In fact, in many ways, Cecil John Rhodes was the founding father of apartheid.

That loathsome system might never have poisoned this country if Rhodes had stayed back there in the pretty little English village of Bishop’s Stortford in England, instead of coming here.

Let me explain.

Between 1908 and 1910, my mother’s great uncle, John X. Merriman, is the last Prime Minister of the Cape Colony. One of his passionate objectives is to preserve the traditional Cape policy of one man, one vote.

(Under the Cape Franchise at the time, all men — regardless of colour — in the Cape Colony [later the Cape Province] have the right to vote in Parliamentary elections.)

Merriman wants to protect the franchise and extend it to the rest of what will soon become the Union of South Africa.

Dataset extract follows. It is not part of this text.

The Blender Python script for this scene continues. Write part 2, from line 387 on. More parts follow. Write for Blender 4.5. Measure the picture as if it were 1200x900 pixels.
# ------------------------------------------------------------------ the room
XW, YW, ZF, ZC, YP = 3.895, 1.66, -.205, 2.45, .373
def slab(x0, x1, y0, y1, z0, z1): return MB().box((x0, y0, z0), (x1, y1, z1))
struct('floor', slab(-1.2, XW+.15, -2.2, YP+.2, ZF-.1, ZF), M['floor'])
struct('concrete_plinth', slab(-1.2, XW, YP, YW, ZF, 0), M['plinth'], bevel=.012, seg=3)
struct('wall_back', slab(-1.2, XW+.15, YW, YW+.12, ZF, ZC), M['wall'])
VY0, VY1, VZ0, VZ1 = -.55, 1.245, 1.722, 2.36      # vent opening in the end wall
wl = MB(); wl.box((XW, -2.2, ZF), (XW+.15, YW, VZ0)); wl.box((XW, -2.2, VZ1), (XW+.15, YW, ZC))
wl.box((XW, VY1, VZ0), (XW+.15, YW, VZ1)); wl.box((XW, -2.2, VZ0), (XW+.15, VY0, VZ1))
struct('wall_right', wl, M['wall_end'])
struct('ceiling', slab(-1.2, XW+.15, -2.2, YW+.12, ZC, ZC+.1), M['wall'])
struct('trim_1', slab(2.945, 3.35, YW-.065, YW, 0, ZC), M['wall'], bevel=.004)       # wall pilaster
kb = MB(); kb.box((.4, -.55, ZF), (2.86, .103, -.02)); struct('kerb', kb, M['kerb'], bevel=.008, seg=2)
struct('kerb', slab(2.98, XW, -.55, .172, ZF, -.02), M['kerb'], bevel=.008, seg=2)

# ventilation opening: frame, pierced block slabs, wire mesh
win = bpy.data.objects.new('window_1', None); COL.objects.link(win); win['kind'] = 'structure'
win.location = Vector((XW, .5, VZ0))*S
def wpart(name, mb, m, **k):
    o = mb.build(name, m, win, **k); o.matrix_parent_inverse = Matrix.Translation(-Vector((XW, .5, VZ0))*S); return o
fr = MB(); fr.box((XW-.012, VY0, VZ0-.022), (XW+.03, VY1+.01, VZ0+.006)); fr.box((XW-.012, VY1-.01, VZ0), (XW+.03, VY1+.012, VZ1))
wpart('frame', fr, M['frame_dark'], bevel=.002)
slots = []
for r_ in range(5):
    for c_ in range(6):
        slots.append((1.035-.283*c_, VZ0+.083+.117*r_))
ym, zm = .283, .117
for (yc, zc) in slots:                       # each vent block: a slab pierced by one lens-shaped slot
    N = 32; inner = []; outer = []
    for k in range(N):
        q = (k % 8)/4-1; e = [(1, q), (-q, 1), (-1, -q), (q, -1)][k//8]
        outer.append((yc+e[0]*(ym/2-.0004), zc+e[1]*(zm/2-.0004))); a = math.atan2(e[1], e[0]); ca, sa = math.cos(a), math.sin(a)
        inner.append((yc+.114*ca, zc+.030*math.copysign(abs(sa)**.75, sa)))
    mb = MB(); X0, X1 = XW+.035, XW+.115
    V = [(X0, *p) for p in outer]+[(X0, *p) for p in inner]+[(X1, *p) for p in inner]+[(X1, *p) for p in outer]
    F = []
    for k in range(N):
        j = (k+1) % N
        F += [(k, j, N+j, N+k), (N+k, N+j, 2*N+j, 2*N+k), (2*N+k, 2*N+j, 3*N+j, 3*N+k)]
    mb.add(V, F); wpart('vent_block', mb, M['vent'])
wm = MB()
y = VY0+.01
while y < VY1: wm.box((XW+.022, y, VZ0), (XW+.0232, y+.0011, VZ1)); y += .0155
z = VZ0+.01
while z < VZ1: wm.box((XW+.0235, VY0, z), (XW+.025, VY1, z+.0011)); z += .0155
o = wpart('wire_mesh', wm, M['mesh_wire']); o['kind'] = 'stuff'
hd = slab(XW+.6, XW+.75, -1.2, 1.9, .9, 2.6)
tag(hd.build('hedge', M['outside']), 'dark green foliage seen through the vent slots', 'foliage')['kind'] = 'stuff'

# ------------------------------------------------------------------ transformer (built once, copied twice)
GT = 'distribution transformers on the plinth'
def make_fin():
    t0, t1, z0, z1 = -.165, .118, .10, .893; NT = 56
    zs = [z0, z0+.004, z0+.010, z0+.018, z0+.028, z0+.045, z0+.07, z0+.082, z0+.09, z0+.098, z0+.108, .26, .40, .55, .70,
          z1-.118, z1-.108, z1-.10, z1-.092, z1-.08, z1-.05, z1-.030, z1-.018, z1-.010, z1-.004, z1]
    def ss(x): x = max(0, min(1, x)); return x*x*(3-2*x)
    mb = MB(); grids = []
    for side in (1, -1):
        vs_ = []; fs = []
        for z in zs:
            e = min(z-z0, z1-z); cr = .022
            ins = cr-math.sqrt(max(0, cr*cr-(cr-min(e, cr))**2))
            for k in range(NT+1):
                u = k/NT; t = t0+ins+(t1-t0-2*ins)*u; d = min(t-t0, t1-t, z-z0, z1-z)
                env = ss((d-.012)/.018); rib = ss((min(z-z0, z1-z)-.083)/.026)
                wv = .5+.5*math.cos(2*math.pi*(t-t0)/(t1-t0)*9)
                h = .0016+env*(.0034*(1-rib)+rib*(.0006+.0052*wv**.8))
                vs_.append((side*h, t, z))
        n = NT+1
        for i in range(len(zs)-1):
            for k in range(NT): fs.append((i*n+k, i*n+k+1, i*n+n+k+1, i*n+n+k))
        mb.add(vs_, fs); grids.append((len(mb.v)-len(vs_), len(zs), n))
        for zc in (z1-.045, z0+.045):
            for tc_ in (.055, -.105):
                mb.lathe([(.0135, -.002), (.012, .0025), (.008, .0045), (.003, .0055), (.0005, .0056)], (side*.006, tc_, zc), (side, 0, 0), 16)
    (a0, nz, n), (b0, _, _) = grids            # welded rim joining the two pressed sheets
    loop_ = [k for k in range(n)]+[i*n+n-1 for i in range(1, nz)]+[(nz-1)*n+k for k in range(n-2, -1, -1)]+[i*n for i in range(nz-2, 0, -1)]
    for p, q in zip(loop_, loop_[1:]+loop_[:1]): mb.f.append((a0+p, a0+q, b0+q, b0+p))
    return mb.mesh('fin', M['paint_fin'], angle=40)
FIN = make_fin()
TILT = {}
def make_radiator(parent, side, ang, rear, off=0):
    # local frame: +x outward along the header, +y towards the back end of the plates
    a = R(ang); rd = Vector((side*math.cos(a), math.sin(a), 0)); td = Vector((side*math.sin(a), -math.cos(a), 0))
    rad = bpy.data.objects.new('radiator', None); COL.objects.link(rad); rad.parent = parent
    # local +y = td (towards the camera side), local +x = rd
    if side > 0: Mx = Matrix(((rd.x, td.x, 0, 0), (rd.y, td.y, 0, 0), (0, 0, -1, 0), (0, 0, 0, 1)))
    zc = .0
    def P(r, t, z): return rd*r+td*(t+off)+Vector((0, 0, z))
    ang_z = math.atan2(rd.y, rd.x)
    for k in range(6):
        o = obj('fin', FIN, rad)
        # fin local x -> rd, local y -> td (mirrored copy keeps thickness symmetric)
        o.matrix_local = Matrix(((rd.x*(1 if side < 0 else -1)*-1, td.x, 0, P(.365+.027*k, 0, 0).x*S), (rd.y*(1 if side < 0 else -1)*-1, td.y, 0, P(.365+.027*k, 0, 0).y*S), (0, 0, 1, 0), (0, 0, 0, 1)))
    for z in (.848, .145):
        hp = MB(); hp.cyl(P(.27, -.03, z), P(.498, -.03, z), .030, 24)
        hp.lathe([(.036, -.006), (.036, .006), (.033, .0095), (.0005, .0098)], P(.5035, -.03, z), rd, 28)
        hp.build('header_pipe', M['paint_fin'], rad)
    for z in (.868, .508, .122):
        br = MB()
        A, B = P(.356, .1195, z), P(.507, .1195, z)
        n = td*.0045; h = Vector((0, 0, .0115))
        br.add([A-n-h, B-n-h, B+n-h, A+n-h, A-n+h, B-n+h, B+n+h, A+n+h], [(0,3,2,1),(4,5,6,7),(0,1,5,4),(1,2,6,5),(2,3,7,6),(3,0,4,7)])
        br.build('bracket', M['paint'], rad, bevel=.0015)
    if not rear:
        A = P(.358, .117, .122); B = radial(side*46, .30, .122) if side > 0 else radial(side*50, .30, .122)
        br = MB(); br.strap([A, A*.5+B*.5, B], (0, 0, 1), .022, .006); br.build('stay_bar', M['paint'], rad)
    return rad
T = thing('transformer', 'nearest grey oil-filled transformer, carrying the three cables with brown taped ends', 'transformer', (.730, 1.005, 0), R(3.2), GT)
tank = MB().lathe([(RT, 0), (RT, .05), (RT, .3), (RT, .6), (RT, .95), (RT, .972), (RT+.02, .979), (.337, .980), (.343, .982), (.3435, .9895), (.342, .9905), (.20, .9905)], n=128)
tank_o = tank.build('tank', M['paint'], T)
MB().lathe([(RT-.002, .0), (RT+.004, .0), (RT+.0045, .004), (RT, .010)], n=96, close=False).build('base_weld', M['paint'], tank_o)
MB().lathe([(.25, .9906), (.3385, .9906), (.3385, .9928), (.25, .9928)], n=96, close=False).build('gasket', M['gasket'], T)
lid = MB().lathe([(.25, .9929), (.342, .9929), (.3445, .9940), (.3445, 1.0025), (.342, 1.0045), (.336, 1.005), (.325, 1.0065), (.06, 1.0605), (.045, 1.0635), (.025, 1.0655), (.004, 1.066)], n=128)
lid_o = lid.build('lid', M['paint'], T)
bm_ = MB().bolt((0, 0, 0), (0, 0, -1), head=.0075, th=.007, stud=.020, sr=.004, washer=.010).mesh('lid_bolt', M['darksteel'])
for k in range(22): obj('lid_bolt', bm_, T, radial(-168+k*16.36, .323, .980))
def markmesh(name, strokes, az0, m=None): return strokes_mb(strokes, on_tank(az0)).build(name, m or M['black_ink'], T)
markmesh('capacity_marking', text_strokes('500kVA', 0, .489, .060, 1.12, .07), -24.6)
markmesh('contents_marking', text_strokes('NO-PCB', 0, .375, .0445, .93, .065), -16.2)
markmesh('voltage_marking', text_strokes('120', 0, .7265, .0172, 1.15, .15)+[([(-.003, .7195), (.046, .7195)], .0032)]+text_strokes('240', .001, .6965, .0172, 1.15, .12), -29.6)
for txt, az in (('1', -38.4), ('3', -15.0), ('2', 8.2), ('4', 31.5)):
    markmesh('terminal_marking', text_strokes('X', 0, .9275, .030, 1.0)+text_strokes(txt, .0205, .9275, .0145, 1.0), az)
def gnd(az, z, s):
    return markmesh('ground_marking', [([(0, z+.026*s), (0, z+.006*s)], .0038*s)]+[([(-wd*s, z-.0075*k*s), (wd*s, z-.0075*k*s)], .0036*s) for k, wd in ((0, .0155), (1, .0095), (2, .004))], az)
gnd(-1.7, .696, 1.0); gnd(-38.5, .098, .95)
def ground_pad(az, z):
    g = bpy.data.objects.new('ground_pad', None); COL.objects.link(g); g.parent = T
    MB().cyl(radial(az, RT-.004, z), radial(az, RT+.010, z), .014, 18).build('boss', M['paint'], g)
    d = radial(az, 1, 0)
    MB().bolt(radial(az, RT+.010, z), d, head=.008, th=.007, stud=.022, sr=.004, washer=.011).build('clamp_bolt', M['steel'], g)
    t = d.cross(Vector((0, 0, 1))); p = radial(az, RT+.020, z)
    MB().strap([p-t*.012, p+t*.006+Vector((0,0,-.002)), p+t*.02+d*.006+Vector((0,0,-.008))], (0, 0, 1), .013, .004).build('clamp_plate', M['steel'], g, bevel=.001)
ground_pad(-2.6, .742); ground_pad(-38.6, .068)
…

He deplores discrimination on the grounds of “the accident of colour.” His goal is a united South Africa “which recognises the common brotherhood of all who make South Africa their home.”

Merriman’s enemy is Cecil John Rhodes, who recognises no common brotherhood, certainly not with black people.
“The native is to be treated as a child and denied the franchise. We must adopt a system of despotism … in our relations with the barbarism of South Africa.”

And: “I contend that [the British] are the finest race in the world and that the more of the world we inhabit the better it is for the human race.”

And so it is, that not much more than a hundred years ago, these two hugely different Englishmen battle for the soul of the soon-to-be-born Union of South Africa.

With Rhodes’s enthusiastic encouragement — and Merriman’s fierce opposition — the Anglo-Boer War breaks out. Before it’s over, more than 75,000 children, women and men of all races, die for the greater glory of the British empire.
A few years later, when the Cape Colony is dissolved and the Union of South Africa is born, Merriman is elected to the new national government led by Louis Botha.

He tries desperately to preserve the Cape Franchise.

And fails.

He opposes the Native Land Act of 1913 which virtually ends any chance that black South Africans will ever own their own land.

And fails.

Thirty-five years later — with a sort of obscene inevitability — comes apartheid.

John X. Merriman would have been appalled.

Cecil John Rhodes would have been ecstatic.

Another sixty-seven years later, while people cheer and wave triumphant fists, a crane picks up that brooding bronze statue from its place of honour at UCT, swings it onto a flat-bed lorry and it’s driven away into storage.

Maybe my mother’s great uncle doesn’t win the fight against white racism in South Africa way back in the last century.

But I know he would have cheered had he been there when Rhodes’ statue disappeared from UCT after those 103 long years.